Hours passed. Finally, our train pulled into Purwokerto station. We gathered our things and got off, and there was Dwi waving at us from the arrivals gate. He saw us long before we saw him. I guess with me in the crowd, we were not hard to spot.

How happy he was to see us, and we him! This was for me another moment to remember, as were our first few hours together. Dwi arranged for us to be carried to where we would eat lunch together—by becak! This was, for me, almost as embarrassing as being hauled around Takayama, Japan, in a man-powered rickshaw. Becaks (BEH-chucks) are a kind of bicycle powered rickshaw where the passenger sits up front, like riding the handlebars, except that it has a proper seat and is under cover like a carriage. What was embarrassing to me was that I was a big, heavy bulé, and the man who was going to pedal me for several blocks to our destination was a lean man probably older than myself. I had very mixed emotions, but as always, I just said, ‘Yes.’

Yudhie and Dwi got into one becak and I got in the other. The two vehicles didn’t stay together, however, and I arrived at our destination first. It was again embarrassing. ‘What do I do now?’ I asked myself, ‘Where are they?’ My driver had gotten off his seat and was standing, waiting for the others to arrive. When they did, Dwi pulled out a wad of banknotes and paid both drivers. Then, we loitered about and took a couple of photographs before we crossed the street and went to eat at the warung that Dwi had picked out for us.

At this lunch I was introduced to a very special local food item that I came to love very much, a kind of tempe pancake that takes the place of bread in a meal. It’s called mendoan, and if I could get it here in America, I think I’d eat it every day. The warung was small but very clean. The three of us ate outside, sitting on plastic chairs at a long bar-like table. The food was delicious, especially that mendoan.

After lunch, it was time to get over to Dwi’s house, where we would be staying for a couple of days. There really wasn’t much in the way of transportation where we found ourselves, so we decided to try to hail a taxi from the curb. We stood along the main road and watched for a taxi to drive by. All the ones we saw at first going the right way were occupied and didn’t stop. Finally we saw one going the wrong way, and Dwi hailed him. When I say ‘hailed’ this is nothing like what we do in America to attract the attention of a passing cab. In Yndonesia it is quieter and subtler, just a slight motion of the hand. Until I actually saw it succeed, I didn’t think Dwi was being forceful enough. The driver saw us, waited for traffic to pass, and then did a U-turn, and picked us up.
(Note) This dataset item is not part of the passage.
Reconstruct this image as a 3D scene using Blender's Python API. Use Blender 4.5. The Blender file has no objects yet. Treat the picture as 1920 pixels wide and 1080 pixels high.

It didn’t take very long to get to Dwi’s house. It was in a very pleasant, quiet neighborhood. When we arrived, we got out and, after paying the driver, pushed open the entrance gate and came inside, leaving our sandals in the front patio, and dropping our backpacks on the floor near the front door. Dwi’s mother and brother were there, and we were made to sit down while refreshments were brought to us. Then, a few minutes later, Dwi’s father arrived, and with the help of Yudhie and the two brothers Dwi and Eko, we all got acquainted.